Citrini’s research, detailed in a recent analysis, states that between 5 and 10 million white-collar positions could be displaced. His logic is starkly economic: after two years of massive investment in AI, companies need to show a return. The clearest path, he contends, is to cut payrolls. "The easiest line item to cut is labor," Citrini noted.

He identifies 2026 as a turning point. By then, early corporate AI projects will have generated enough performance data to justify large-scale restructuring. Sectors like finance, law, and tech are expected to lead. Banks have already begun reducing staff in areas like compliance and research where AI excels. Within tech itself, giants like Meta have pointed to AI as a reason for reshaping their engineering teams.

This outlook challenges more optimistic forecasts from economists who believe AI will create new roles even as it transforms old ones. David Autor of MIT, for example, suggests AI could empower, not replace, many professionals. But Citrini argues corporate incentives are wired for cuts, not augmentation, especially with pressure to boost margins.

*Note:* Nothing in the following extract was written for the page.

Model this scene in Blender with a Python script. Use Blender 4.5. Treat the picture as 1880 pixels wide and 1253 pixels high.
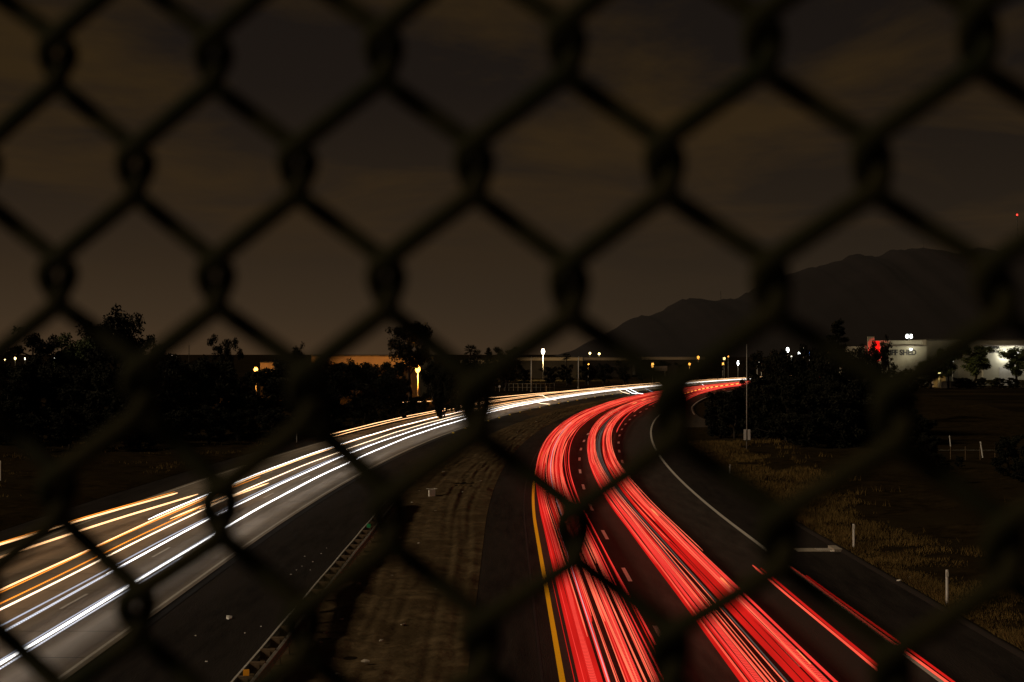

The political dimension adds complexity. Such widespread job loss among college-educated professionals, dispersed across the country, presents an unprecedented policy challenge. The current administration in Washington has emphasized deregulation and private-sector leadership in AI, with limited focus on new worker protections.

Ultimately, Citrini’s case rests on a critical mismatch: AI capability advances in months, while institutional responses crawl. Even if new jobs emerge in the long run, the coming transition could be abrupt and severe for millions who never saw it coming.